I absolutely loved the bonding between Gloria and Jill. If the scribes refuse to give Jill or Gloria a long-time love interest, at least we can enjoy a friendship forming between these two. Their mutual commiseration over the bad boys in their lives was unexpectedly good and completely entertaining. I found myself laughing out loud several times. If they ever need new members for their "Bad Boys and the Foolish, Foolish Women Who Can't Get Enough" club, they should place their first two invites to Sharon and Nikki.

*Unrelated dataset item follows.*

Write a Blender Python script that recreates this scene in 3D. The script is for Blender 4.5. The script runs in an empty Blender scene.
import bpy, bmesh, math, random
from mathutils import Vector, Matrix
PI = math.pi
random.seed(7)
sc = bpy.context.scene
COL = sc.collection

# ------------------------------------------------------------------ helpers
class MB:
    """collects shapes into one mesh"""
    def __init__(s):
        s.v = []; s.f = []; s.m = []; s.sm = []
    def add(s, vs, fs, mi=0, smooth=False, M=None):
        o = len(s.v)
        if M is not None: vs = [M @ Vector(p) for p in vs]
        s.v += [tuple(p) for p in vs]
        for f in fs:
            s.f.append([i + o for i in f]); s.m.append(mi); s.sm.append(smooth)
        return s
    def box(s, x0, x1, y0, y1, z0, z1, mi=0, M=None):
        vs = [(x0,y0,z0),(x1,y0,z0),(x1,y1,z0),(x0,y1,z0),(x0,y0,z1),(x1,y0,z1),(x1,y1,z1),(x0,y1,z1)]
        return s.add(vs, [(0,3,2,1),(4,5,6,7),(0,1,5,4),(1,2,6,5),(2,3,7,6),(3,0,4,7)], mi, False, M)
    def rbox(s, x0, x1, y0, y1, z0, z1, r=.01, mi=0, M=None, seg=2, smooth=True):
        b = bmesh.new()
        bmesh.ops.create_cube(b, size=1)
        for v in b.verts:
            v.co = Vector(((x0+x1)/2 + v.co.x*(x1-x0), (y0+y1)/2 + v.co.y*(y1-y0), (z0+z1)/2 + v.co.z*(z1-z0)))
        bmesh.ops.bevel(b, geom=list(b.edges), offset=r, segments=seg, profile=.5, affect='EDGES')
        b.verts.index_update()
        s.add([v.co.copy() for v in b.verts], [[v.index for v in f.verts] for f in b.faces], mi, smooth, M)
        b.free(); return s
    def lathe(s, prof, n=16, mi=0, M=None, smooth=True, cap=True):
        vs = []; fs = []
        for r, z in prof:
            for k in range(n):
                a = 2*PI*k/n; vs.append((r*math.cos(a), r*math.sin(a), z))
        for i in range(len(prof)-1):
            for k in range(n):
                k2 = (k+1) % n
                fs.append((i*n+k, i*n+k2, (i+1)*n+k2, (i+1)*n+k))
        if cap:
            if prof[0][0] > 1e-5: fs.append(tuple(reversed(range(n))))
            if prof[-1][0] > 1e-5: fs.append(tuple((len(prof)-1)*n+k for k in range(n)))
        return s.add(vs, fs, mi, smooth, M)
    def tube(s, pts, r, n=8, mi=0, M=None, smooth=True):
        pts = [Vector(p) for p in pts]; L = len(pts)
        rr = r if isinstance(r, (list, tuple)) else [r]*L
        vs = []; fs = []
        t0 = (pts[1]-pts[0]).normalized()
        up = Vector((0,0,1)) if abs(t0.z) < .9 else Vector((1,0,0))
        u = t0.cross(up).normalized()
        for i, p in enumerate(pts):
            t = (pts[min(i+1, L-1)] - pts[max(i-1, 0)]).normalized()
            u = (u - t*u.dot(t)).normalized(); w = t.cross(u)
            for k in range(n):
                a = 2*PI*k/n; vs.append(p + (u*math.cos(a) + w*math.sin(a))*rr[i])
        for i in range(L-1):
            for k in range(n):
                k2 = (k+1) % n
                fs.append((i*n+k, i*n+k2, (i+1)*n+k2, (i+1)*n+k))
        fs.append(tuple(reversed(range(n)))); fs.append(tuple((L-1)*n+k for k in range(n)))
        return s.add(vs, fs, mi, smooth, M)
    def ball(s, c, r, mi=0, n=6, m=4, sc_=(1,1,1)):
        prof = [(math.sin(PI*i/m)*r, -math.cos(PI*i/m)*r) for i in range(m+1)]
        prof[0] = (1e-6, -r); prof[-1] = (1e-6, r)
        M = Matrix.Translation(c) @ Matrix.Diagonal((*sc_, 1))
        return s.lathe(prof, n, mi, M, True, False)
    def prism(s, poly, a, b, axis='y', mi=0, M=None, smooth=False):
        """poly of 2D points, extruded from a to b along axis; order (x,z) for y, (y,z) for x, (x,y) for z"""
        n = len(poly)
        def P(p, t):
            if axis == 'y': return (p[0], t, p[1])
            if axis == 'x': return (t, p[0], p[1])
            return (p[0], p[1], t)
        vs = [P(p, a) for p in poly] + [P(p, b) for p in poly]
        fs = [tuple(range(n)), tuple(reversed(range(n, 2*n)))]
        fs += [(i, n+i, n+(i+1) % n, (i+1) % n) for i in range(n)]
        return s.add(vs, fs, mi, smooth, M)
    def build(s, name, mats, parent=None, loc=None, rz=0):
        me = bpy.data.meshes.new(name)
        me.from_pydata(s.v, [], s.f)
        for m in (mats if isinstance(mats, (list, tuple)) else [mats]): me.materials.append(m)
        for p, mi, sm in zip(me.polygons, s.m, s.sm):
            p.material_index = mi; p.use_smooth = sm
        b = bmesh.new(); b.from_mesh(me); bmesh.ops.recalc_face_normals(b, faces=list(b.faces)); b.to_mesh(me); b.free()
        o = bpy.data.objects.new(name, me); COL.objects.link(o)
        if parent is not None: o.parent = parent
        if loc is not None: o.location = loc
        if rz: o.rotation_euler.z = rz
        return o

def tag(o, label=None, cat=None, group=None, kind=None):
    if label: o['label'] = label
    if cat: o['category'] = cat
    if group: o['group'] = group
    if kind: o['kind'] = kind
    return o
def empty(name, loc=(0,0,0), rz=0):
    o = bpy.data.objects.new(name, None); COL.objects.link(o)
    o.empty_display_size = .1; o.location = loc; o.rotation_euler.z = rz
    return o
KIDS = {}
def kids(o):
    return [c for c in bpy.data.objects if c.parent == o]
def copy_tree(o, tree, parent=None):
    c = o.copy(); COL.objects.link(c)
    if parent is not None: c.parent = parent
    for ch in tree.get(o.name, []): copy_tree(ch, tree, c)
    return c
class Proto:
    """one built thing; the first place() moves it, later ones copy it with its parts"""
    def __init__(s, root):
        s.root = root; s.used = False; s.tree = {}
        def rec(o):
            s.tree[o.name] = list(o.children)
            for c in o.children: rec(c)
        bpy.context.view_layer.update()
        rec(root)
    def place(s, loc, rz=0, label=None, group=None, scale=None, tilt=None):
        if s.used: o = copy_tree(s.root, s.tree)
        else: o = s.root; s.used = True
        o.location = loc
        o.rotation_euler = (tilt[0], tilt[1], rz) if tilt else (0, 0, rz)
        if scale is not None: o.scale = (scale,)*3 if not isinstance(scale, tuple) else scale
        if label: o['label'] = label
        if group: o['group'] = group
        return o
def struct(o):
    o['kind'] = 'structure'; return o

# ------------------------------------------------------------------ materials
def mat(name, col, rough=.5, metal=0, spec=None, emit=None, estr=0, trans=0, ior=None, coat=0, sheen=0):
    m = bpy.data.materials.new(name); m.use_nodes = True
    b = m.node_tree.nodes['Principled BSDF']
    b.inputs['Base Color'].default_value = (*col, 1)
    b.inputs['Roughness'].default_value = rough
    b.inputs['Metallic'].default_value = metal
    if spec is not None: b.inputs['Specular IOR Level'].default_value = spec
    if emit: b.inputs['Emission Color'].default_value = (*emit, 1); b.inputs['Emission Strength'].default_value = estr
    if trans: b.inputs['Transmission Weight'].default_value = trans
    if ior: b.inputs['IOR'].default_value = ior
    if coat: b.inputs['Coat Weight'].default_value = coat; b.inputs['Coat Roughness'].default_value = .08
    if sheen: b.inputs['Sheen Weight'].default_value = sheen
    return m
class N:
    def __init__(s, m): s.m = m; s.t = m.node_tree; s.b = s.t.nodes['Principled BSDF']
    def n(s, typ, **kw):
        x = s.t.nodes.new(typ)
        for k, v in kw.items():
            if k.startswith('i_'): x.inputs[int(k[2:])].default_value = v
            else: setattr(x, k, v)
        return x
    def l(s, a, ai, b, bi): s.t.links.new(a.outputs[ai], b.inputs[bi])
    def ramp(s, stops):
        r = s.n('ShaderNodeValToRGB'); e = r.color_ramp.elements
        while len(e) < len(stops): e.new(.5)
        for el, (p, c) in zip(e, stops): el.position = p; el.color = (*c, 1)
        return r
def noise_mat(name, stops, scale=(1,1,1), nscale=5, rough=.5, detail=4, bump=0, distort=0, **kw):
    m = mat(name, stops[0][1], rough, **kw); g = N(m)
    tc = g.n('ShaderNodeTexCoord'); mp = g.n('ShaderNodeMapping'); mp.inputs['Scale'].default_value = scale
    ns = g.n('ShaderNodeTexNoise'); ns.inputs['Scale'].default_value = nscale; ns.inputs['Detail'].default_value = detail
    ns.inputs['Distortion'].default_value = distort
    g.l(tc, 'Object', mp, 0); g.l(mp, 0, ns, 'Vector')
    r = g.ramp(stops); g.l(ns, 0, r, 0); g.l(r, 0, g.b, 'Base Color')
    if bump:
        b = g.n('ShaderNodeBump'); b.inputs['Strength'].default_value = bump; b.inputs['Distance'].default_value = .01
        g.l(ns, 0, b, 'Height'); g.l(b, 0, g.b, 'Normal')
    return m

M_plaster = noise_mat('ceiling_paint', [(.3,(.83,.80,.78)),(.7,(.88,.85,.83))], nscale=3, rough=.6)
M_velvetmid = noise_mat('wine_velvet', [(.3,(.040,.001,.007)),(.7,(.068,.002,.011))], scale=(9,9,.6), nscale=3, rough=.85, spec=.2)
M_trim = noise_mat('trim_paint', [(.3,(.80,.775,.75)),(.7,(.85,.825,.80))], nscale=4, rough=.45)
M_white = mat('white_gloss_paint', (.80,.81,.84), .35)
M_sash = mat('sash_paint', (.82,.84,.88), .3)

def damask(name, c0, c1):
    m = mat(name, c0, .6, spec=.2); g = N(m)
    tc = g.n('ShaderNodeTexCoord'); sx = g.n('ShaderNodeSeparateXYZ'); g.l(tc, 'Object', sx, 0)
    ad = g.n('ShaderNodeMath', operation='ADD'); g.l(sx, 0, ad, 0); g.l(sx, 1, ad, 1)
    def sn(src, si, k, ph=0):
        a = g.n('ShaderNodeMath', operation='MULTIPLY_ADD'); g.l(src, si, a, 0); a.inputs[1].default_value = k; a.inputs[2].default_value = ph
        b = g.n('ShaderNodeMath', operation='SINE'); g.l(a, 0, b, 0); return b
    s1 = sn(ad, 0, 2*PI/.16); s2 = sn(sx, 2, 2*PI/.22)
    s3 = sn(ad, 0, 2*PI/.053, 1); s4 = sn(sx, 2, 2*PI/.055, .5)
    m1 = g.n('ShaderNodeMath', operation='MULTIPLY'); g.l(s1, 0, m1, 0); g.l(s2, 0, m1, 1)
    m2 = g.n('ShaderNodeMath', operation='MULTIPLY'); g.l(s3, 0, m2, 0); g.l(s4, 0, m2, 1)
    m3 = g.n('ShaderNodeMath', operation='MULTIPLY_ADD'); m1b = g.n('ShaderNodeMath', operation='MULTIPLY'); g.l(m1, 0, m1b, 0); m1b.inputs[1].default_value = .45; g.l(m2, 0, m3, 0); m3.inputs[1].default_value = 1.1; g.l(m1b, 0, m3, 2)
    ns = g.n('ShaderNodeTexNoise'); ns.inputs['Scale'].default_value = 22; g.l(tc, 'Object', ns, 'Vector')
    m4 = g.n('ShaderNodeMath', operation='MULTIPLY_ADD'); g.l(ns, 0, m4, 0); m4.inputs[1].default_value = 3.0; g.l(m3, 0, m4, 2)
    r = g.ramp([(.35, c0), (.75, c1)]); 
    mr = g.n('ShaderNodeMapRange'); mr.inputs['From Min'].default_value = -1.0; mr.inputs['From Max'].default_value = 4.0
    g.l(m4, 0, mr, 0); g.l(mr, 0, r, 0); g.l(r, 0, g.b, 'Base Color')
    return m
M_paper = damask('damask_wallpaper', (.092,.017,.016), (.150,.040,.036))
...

Speaking of bad boys, what the heck happened to make Jeffrey end up seemingly alone on a desert island? Could it be that Jeffrey was forced to pen that Dear-Gloria-I-ran-off-with-all-your-money letter? Hmmm, I think I smell a rat. A portly, long-toothed one named Angelo, perhaps.
I guess you could sort of call Devon a sacrificial lamb. Except, he's not really risking much. Like most fans, the mob angle of this tale barely holds my interest. Obviously, working with Angelina is just the vehicle to prove Devon's got what it takes to be a music mogul. Because if he can make that tone-deaf warbler sound good, he can consider himself a success, and Angelo will be his friend for life. Although I'm not sure if that would be a good thing, considering the fear people seem to have of this guy. This story might have had more impact if we all didn't already know Angelina has a beautiful voice.
I'm not quite sure why Kevin would sacrifice himself on Angelo's altar just to ensure Chloe and Delia got their dream house. Didn't he learn anything from the last time he wound up under Angelo's thumb? Gee, Kevin, most people with jobs, would, oh I don't know, take out a mortgage and make monthly payments on their dream house. When you lie down with mob dogs, Kevin, you might find that when arising, you and your blanket are infested with pesky, biting fleas. Good luck with that.